Sehingga jika seorang tenaga ahli belum menikah memiliki penghasilan di bawah Rp54 juta setahun, maka ia dibebaskan dari pengenaan PPh. Namun jika penghasilannya dalam setahun mencapai Rp60 juta, maka jumlah penghasilan yang dikenakan pajak hanya yang sebesar Rp6 juta. Rincian PTKP menurut PMK terbaru adalah sebagai berikut :

Diolah oleh Penulis

Tarif bagi Penghasilan Kena Pajak (PKP)

     Jumlah penghasilan bersih setelah dikurangi dengan PTKP akan menunjukkan jumlah penghasilan kena pajak (PKP). PKP tersebut kemudian dikenakan tarif pajak progresif berdasarkan pasal 17 UU PPh. Untuk tenaga ahli yang menerima imbalan yang bersifat berkesinambungan maka PPh Pasal 21 dihitung dengan menerapkan tarif pajak progresif Pasal 17 atas jumlah kumulatif penghasilan kena pajak dalam tahun kalender yang bersangkutan.

     Dalam UU Harmonisasi Peraturan Perpajakan (UU HPP) yang disahkan oleh pemerintah pada Oktober lalu, lapisan tarif PPh yang terbaru bertambah satu bracket yang diperuntukkan bagi kaum super kaya (high wealth individual) di Indonesia. Hal ini dilakukan untuk lebih memberikan rasa keadilan kepada masyarakat karena pajak harus dikenakan berdasarkan daya pikul masing-masing orang.
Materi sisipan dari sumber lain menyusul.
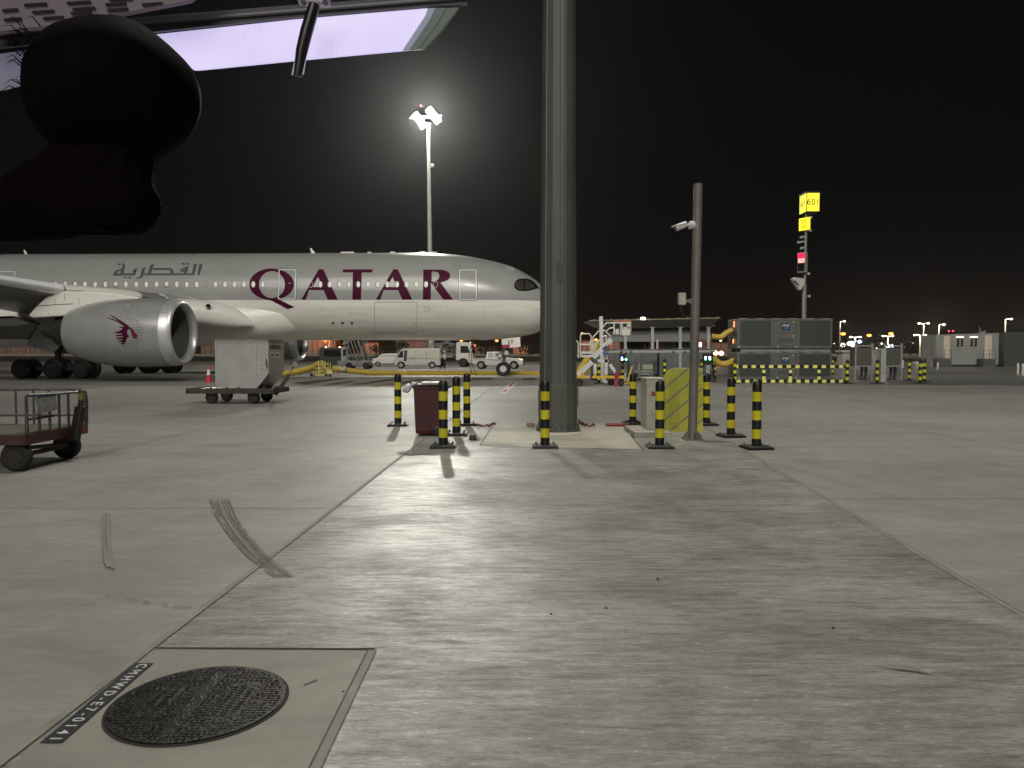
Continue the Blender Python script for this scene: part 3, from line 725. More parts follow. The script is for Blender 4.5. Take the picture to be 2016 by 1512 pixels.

Semakin tinggi penghasilan yang dimiliki oleh seseorang maka semakin besar pula tarif pajak yang dikenakan.

Diolah oleh Penulis

Tenaga Ahli Tidak Ber-NPWP

          Dalam PER-16 Pasal 20 ayat (1) disebutkan bahwa bagi penerima penghasilan yang dipotong PPh 21 yang tidak memiliki Nomor Pokok Wajib Pajak (NPWP) dikenakan tarif 20% lebih tinggi daripada tarif yang diterapkan pada Wajib Pajak yang memiliki NPWP. Untuk itu penting bagi tenaga ahli untuk memastikan kebenaran data dalam bukti potong PPh Pasal 21, seperti kesesuaian NPWP yang dimiliki, perhitungan DPP, besaran PTKP, pengenaan tarif PPh, dan sebagainya. Jangan sampai terjadi, tenaga ahli yang sebetulnya sudah memiliki NPWP dikenakan tarif pajak 20% lebih tinggi karena ketidaktahuan pemotong pajak dalam menghitung PPh. (*)

 

*) Artikel ini merupakan pendapat pribadi penulis dan bukan merupakan cerminan sikap instansi tempat penulis bekerja.